Никто не имеет права лишать зрителя права сравнивать и выбирать. И если кому-то по душе барочная пышность, сочные краски, яркие костюмы и театральная ирреальность происходящего на сцене, то этот кто-то должен иметь возможность сходить именно на такой спектакль и получить от него удовольствие, на которое рассчитывает. Между прочим, судя по реакции публики, таких в зале Музыкального театра им. Станиславского и Немировича-Данченко было немало.
Работа режиссёра по восстановлению старого спектакля в чём-то сродни работе археолога или художника-реставратора. Тут не новации нужны, а бережное отношение к первооснове. Согласитесь, если реставратор вдруг решит «подправить» работу старого мастера в соответствии с последними тенденциями в искусстве, его сочтут в лучшем случае профнепригодным, в худшем – сумасшедшим. Надеть на псковских бояр джинсы, а на их дочек мини-юбки, заставить их двигаться по сцене в темпе жителя мегаполиса, спешащего утром на работу, – и это сделает более ясным для зрителя/слушателя то, что стремился вложить в свою музыку Римский-Корсаков?
Оркестр под управлением Валерия Гергиева звучал в этот вечер и мощно, и ярко, и сочно. Вот только обидно было, когда в этой лавине звуков время от времени тонули голоса исполнителей. Каждое слово было слышно только у князя Юрия Токмакова (Геннадий Беззубенков) да у боярина Матуты (Василий Горшков). А уж о чём печалилась боярская дочь Ольга (Ирина Матаева) да к чему призывал земляков своих посадский сын Михайло Туча (Максим Аксёнов), зачастую можно было догадаться только по либретто. Когда же очередь доходила до хора, то тут оставалось только наслаждаться красотой звучания. Понять, что конкретно заключает в себе глас народа, было совершенно невозможно.

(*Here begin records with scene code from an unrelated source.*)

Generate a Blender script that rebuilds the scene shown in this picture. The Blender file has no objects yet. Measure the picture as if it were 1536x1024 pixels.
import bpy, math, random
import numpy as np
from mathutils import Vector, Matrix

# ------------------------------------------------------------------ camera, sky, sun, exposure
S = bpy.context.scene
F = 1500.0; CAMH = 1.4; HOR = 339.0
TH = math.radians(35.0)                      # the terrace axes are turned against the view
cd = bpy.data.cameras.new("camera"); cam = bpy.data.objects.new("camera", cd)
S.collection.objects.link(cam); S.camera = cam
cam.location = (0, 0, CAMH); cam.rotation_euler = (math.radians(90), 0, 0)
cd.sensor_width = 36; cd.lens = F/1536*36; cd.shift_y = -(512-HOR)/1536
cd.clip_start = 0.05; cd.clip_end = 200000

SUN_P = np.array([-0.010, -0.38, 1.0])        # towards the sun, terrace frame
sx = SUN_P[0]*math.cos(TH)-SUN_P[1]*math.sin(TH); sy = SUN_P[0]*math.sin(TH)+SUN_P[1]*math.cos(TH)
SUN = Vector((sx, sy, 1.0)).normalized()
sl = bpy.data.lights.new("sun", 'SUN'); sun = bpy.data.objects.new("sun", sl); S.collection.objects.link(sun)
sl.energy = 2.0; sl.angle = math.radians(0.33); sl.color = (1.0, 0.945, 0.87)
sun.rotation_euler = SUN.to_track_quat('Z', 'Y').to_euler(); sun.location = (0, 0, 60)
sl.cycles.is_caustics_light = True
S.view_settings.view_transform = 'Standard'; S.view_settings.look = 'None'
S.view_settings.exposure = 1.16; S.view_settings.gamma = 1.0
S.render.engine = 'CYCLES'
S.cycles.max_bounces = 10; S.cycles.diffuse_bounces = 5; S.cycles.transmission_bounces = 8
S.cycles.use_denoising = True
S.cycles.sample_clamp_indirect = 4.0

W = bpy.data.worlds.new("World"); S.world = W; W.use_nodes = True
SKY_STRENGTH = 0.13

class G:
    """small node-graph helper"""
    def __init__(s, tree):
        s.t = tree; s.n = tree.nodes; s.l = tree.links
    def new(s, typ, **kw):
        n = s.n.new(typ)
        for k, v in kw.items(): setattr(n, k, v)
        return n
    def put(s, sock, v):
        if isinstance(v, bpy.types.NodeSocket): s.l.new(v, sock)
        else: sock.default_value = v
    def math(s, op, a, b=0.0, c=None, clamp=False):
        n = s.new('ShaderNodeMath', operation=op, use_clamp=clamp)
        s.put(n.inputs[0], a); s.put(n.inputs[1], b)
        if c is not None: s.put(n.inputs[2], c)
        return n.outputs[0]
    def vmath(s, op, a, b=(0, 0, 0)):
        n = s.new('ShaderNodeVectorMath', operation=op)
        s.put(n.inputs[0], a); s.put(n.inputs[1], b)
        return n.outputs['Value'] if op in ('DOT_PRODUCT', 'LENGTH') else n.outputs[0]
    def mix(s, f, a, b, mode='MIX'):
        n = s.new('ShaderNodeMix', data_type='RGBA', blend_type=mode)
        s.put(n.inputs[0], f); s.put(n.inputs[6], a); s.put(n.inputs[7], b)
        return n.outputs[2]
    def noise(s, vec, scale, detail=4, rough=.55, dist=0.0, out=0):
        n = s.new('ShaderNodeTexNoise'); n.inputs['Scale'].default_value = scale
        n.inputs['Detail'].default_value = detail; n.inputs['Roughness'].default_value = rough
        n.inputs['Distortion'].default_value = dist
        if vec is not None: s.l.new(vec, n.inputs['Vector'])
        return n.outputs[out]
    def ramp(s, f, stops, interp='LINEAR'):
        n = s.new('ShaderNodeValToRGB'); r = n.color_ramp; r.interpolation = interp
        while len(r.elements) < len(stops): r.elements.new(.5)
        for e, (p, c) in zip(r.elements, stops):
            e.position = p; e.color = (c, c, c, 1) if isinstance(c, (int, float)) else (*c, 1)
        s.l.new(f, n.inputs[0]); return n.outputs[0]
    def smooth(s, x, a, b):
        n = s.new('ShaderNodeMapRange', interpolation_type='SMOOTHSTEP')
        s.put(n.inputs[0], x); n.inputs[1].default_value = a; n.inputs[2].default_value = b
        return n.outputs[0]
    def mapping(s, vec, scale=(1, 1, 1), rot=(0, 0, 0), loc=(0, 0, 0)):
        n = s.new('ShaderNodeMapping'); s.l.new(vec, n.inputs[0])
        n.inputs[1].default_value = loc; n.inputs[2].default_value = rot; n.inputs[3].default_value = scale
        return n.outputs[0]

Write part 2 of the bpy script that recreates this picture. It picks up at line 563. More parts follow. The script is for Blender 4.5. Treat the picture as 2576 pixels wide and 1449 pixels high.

У восстановленной «Псковитянки» будет немало критиков, что неудивительно. Многим постановка покажется стопроцентно «музейной», но простите, если бы не музеи, то где бы хранилась овеществлённая история человечества? В музеи традиционного искусства, между прочим, тоже люди ходят. И вряд ли поклонники Шишкина придут в восторг от «Утра в сосновом бору», обработанного в духе Энди Уорхола.